Given material -
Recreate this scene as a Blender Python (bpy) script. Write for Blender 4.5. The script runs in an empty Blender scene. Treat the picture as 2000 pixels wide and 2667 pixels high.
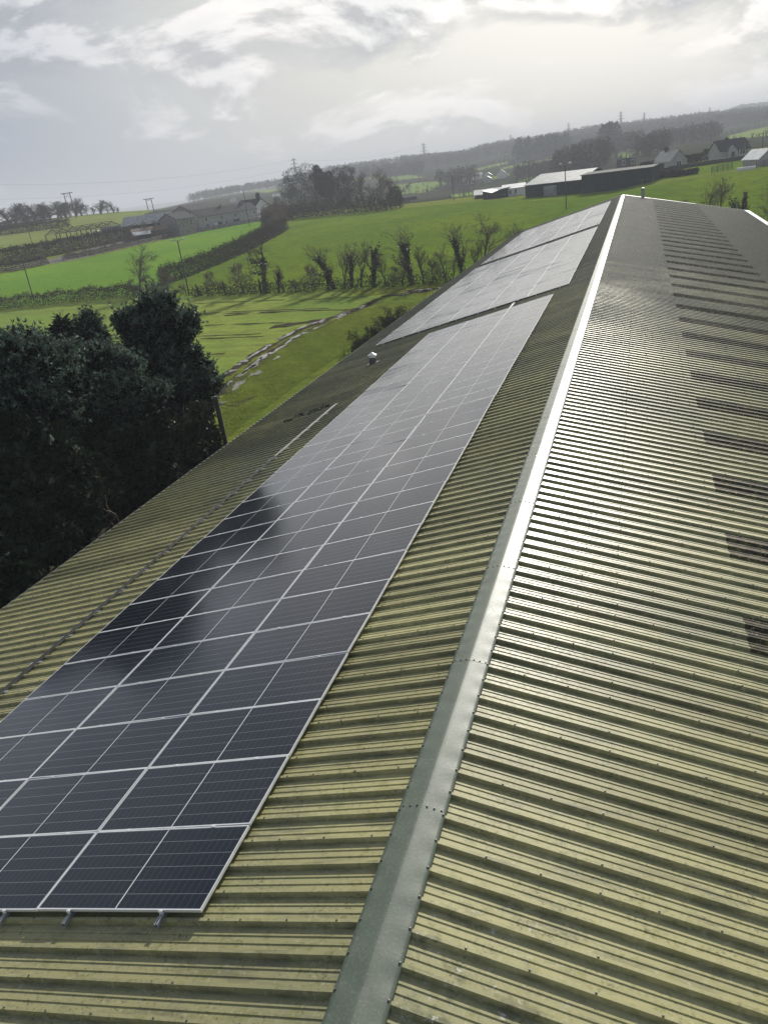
import bpy, math, random
import numpy as np
from mathutils import Matrix, Vector, Euler

# ------------------------------------------------------------------ camera, sky, sun, exposure
scn = bpy.context.scene
COL = scn.collection
cam_d = bpy.data.cameras.new('camera')
cam = bpy.data.objects.new('camera', cam_d)
COL.objects.link(cam)
scn.camera = cam
cam_d.sensor_fit = 'AUTO'
cam_d.sensor_width = 36.0
cam_d.lens = 27.205
cam_d.clip_start = 0.1
cam_d.clip_end = 20000
CX, CY, CZ = (2.16, -4.6, 6.22)
cam.matrix_world = Matrix([[0.950381, -0.006966, 0.31101, 2.16], [0.285941, 0.41334, -0.864516, -4.6], [-0.12253, 0.91055, 0.394822, 6.22], [0.0, 0.0, 0.0, 1.0]])

SUN_EL, SUN_AZ = math.radians(24), math.radians(3.5)
sun_dir = Vector((math.sin(SUN_AZ) * math.cos(SUN_EL), math.cos(SUN_AZ) * math.cos(SUN_EL), math.sin(SUN_EL)))
sd = bpy.data.lights.new('sun', 'SUN')
sd.energy = 5.0
sd.angle = math.radians(0.5)
sd.color = (1.0, 0.955, 0.87)
so = bpy.data.objects.new('sun', sd)
so.rotation_euler = sun_dir.to_track_quat('Z', 'Y').to_euler()
so.location = (0, 60, 90)
COL.objects.link(so)

vs = scn.view_settings
vs.view_transform = 'Standard'
vs.look = 'None'
vs.gamma = 1.0
vs.use_curve_mapping = False
vs.exposure = 0.52
scn.cycles.use_denoising = True
scn.cycles.use_adaptive_sampling = False
scn.cycles.max_bounces = 6
scn.cycles.diffuse_bounces = 3
scn.cycles.glossy_bounces = 3
scn.cycles.transparent_max_bounces = 6
scn.cycles.volume_bounces = 0
scn.cycles.sample_clamp_indirect = 4.0


def nd(nt, typ, **kw):
    n = nt.nodes.new(typ)
    for k, v in kw.items():
        setattr(n, k, v)
    return n


def put(nt, sock, v):
    if isinstance(v, bpy.types.NodeSocket):
        nt.links.new(v, sock)
    elif v is not None:
        if hasattr(sock.default_value, '__len__') and not hasattr(v, '__len__'):
            sock.default_value = [v] * len(sock.default_value)
        elif hasattr(sock.default_value, '__len__') and len(sock.default_value) == 4 and len(v) == 3:
            sock.default_value = (*v, 1)
        else:
            sock.default_value = v


def mth(nt, op, a, b=None, c=None, clamp=False):
    n = nd(nt, 'ShaderNodeMath', operation=op, use_clamp=clamp)
    put(nt, n.inputs[0], a)
    if b is not None: put(nt, n.inputs[1], b)
    if c is not None: put(nt, n.inputs[2], c)
    return n.outputs[0]


def vmth(nt, op, a, b=None):
    n = nd(nt, 'ShaderNodeVectorMath', operation=op)
    put(nt, n.inputs[0], a)
    if b is not None: put(nt, n.inputs[1], b)
    return n.outputs['Value'] if op == 'DOT_PRODUCT' else n.outputs[0]


def mixc(nt, f, a, b, blend='MIX'):
    n = nd(nt, 'ShaderNodeMix', data_type='RGBA', blend_type=blend)
    put(nt, n.inputs[0], f)
    put(nt, n.inputs[6], a)
    put(nt, n.inputs[7], b)
    return n.outputs[2]


def rng_(nt, v, a, b, c=0.0, d=1.0, smooth=True):
    n = nd(nt, 'ShaderNodeMapRange', interpolation_type='SMOOTHSTEP' if smooth else 'LINEAR')
    put(nt, n.inputs['Value'], v)
    for k, x in zip(('From Min', 'From Max', 'To Min', 'To Max'), (a, b, c, d)):
        put(nt, n.inputs[k], x)
    return n.outputs[0]


def noise(nt, vec, scale, detail=4.0, rough=0.55, dist=0.0):
    n = nd(nt, 'ShaderNodeTexNoise')
    if vec is not None: put(nt, n.inputs['Vector'], vec)
    n.inputs['Scale'].default_value = scale
    n.inputs['Detail'].default_value = detail
    n.inputs['Roughness'].default_value = rough
    n.inputs['Distortion'].default_value = dist
    return n.outputs[0]


world = bpy.data.worlds.new('World')
scn.world = world
world.use_nodes = True
wt = world.node_tree
wt.nodes.clear()
w_out = nd(wt, 'ShaderNodeOutputWorld')
w_bg = nd(wt, 'ShaderNodeBackground')
wt.links.new(w_bg.outputs[0], w_out.inputs[0])
w_bg.inputs['Strength'].default_value = 0.1
sky = nd(wt, 'ShaderNodeTexSky', sky_type='NISHITA', sun_disc=False)
sky.sun_elevation = SUN_EL
sky.sun_rotation = SUN_AZ
sky.air_density = 1.2
sky.dust_density = 2.0
tc = nd(wt, 'ShaderNodeTexCoord')
dirv = tc.outputs['Generated']
sx = nd(wt, 'ShaderNodeSeparateXYZ')
wt.links.new(dirv, sx.inputs[0])
dot = vmth(wt, 'DOT_PRODUCT', dirv, tuple(sun_dir))
glow = rng_(wt, dot, 0.60, 0.97)                    # haze and thin cloud brighten towards the sun
gray_blue, cream = (1.75, 2.25, 3.15), (6.4, 6.25, 5.65)
veil = mixc(wt, glow, gray_blue, cream)
near_sun = rng_(wt, dot, 0.86, 0.985)
veil = mixc(wt, mth(wt, 'MULTIPLY', near_sun, 0.75), veil, (9.0, 8.8, 8.1))
mp = nd(wt, 'ShaderNodeMapping')
wt.links.new(dirv, mp.inputs[0])
mp.inputs['Scale'].default_value = (1.0, 1.0, 2.3)
mp.inputs['Location'].default_value = (0.35, 0.1, 0.06)
nA = noise(wt, mp.outputs[0], 4.6, 11, 0.575, 0.4)
mp2 = nd(wt, 'ShaderNodeMapping')
wt.links.new(mp.outputs[0], mp2.inputs[0])
mp2.inputs['Location'].default_value = (0.008, 0.0, 0.040)
nS = noise(wt, mp2.outputs[0], 4.6, 7, 0.565, 0.4)
nB = noise(wt, mp.outputs[0], 2.1, 4, 0.5, 0.3)
relief = mth(wt, 'SUBTRACT', nA, nS)                 # cloud flanks turned to the sun are brighter
cl = mth(wt, 'ADD', mth(wt, 'MULTIPLY', nA, 0.62), mth(wt, 'MULTIPLY', nB, 0.38))
cl = mth(wt, 'ADD', cl, rng_(wt, sx.outputs['Z'], 0.02, 0.20, -0.045, 0.03))
cl = mth(wt, 'ADD', cl, mth(wt, 'MULTIPLY', glow, 0.028))
light_m = rng_(wt, cl, 0.465, 0.54)
dark_m = rng_(wt, cl, 0.515, 0.63)
lit = rng_(wt, relief, -0.045, 0.055)
c_light = mixc(wt, lit, mixc(wt, glow, (2.4, 2.7, 3.3), (5.2, 5.15, 4.95)), mixc(wt, glow, (3.6, 3.85, 4.4), (10.2, 9.6, 9.1)))
c_dark = mixc(wt, lit, mixc(wt, glow, (2.2, 2.4, 2.95), (3.6, 3.65, 3.8)), mixc(wt, glow, (3.9, 4.1, 4.6), (7.5, 7.5, 7.3)))
high = rng_(wt, sx.outputs['Z'], 0.16, 0.75)          # overhead the veil thins and the sky deepens
base = mixc(wt, mth(wt, 'SUBTRACT', 0.95, mth(wt, 'MULTIPLY', high, 0.6)), mixc(wt, 1.0, sky.outputs[0], (0.5, 0.5, 0.5), 'MULTIPLY'), veil)
thin = mth(wt, 'SUBTRACT', 1.0, mth(wt, 'MULTIPLY', high, 0.75))
w1 = mixc(wt, mth(wt, 'MULTIPLY', mth(wt, 'MULTIPLY', light_m, 0.85), thin), base, c_light)
w2 = mixc(wt, mth(wt, 'MULTIPLY', mth(wt, 'MULTIPLY', dark_m, 0.9), thin), w1, c_dark)
wt.links.new(w2, w_bg.inputs['Color'])

# ------------------------------------------------------------------ mesh and tagging helpers
WL = {}                                               # world position of every parent


def tag(o, label=None, cat=None, group=None, kind=None):
    if label: o['label'] = label
    if cat: o['category'] = cat
    if group: o['group'] = group
    if kind: o['kind'] = kind
    return o


def thing(name, label, cat, loc=(0, 0, 0), group=None):
    o = bpy.data.objects.new(name, None)
    o.empty_display_size = 0.3
    o.location = loc
    COL.objects.link(o)
    WL[o.name] = np.array(loc, float)
    return tag(o, label, cat, group)


class MB:
    """collects quads and triangles for one mesh object"""

    def __init__(s):
        s.V, s.Q, s.T, s.n = [], [], [], 0

    def add(s, V, F):
        V = np.asarray(V, float).reshape(-1, 3)
        F = np.asarray(F, int)
        if F.size:
            (s.Q if F.shape[1] == 4 else s.T).append(F + s.n)
        s.V.append(V)
        s.n += len(V)

    def box(s, c, size, M=None):
        h = np.array(size, float) / 2
        V = np.array([[x, y, z] for x in (-1, 1) for y in (-1, 1) for z in (-1, 1)], float) * h
        if M is not None: V = V @ np.asarray(M).T
        s.add(V + np.asarray(c, float), [[0, 1, 3, 2], [4, 6, 7, 5], [0, 4, 5, 1], [2, 3, 7, 6], [0, 2, 6, 4], [1, 5, 7, 3]])

    def tube(s, P, R, n=6, cap=True):
        P = np.asarray(P, float)
        k = len(P)
        R = np.broadcast_to(np.asarray(R, float), (k,))
        D = np.gradient(P, axis=0)
        D /= np.linalg.norm(D, axis=1)[:, None] + 1e-9
        ref = np.array([1.0, 0, 0]) if abs(D[0, 2]) > 0.7 else np.array([0, 0, 1.0])
        U = np.cross(D, ref)
        U /= np.linalg.norm(U, axis=1)[:, None] + 1e-9
        W = np.cross(D, U)
        a = np.arange(n) * 2 * np.pi / n
        V = P[:, None] + R[:, None, None] * (np.cos(a)[None, :, None] * U[:, None] + np.sin(a)[None, :, None] * W[:, None])
        i = np.arange(k - 1)[:, None] * n
        j = np.arange(n)[None]
        j2 = (j + 1) % n
        F = np.stack([i + j, i + j2, i + n + j2, i + n + j], -1).reshape(-1, 4)
        s.add(V.reshape(-1, 3), F)
        if cap and n >= 3:
            b = s.n - k * n
            for base in (b, b + (k - 1) * n):
                for t in range(1, n - 1):
                    s.T.append(np.array([[base, base + t, base + t + 1]]))

    def bar(s, a, b, r, n=4):
        s.tube([a, b], r, n)

    def arrays(s):
        V = np.concatenate(s.V) if s.V else np.zeros((0, 3))
        Q = np.concatenate(s.Q) if s.Q else np.zeros((0, 4), int)
        T = np.concatenate(s.T) if s.T else np.zeros((0, 3), int)
        return V, Q, T

    def mesh(s, name, mats, org=(0, 0, 0), smooth=False, midx=None):
        V, Q, T = s.arrays()
        V = V - np.asarray(org, float)
        me = bpy.data.meshes.new(name)
        me.vertices.add(len(V))
        me.vertices.foreach_set('co', V.astype(np.float32).ravel())
        me.loops.add(len(Q) * 4 + len(T) * 3)
        me.loops.foreach_set('vertex_index', np.concatenate([Q.ravel(), T.ravel()]).astype(np.int32))
        me.polygons.add(len(Q) + len(T))
        st = np.concatenate([np.arange(len(Q)) * 4, len(Q) * 4 + np.arange(len(T)) * 3]).astype(np.int32)
        me.polygons.foreach_set('loop_start', st)
        me.polygons.foreach_set('use_smooth', np.full(len(st), smooth))
        for m in (mats if isinstance(mats, (list, tuple)) else [mats]): me.materials.append(m)
        if midx is not None: me.polygons.foreach_set('material_index', np.asarray(midx, np.int32))
        me.update(calc_edges=True)
        me.validate()
        return me

    def build(s, name, mats, parent=None, smooth=False, midx=None, org=None):
        if parent is not None:
            org = WL[parent.name]
        elif org is None:
            org = (0, 0, 0)
        o = bpy.data.objects.new(name, s.mesh(name, mats, org, smooth, midx))
        COL.objects.link(o)
        if parent is not None:
            o.parent = parent
        else:
            o.location = org
        WL[o.name] = np.array(org, float)
        return o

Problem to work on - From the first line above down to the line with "COL.objects.link(so)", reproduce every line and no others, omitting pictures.

Solution for this exercise -
Recreate this scene as a Blender Python (bpy) script. Write for Blender 4.5. The script runs in an empty Blender scene. Treat the picture as 2000 pixels wide and 2667 pixels high.
import bpy, math, random
import numpy as np
from mathutils import Matrix, Vector, Euler

# ------------------------------------------------------------------ camera, sky, sun, exposure
scn = bpy.context.scene
COL = scn.collection
cam_d = bpy.data.cameras.new('camera')
cam = bpy.data.objects.new('camera', cam_d)
COL.objects.link(cam)
scn.camera = cam
cam_d.sensor_fit = 'AUTO'
cam_d.sensor_width = 36.0
cam_d.lens = 27.205
cam_d.clip_start = 0.1
cam_d.clip_end = 20000
CX, CY, CZ = (2.16, -4.6, 6.22)
cam.matrix_world = Matrix([[0.950381, -0.006966, 0.31101, 2.16], [0.285941, 0.41334, -0.864516, -4.6], [-0.12253, 0.91055, 0.394822, 6.22], [0.0, 0.0, 0.0, 1.0]])

SUN_EL, SUN_AZ = math.radians(24), math.radians(3.5)
sun_dir = Vector((math.sin(SUN_AZ) * math.cos(SUN_EL), math.cos(SUN_AZ) * math.cos(SUN_EL), math.sin(SUN_EL)))
sd = bpy.data.lights.new('sun', 'SUN')
sd.energy = 5.0
sd.angle = math.radians(0.5)
sd.color = (1.0, 0.955, 0.87)
so = bpy.data.objects.new('sun', sd)
so.rotation_euler = sun_dir.to_track_quat('Z', 'Y').to_euler()
so.location = (0, 60, 90)
COL.objects.link(so)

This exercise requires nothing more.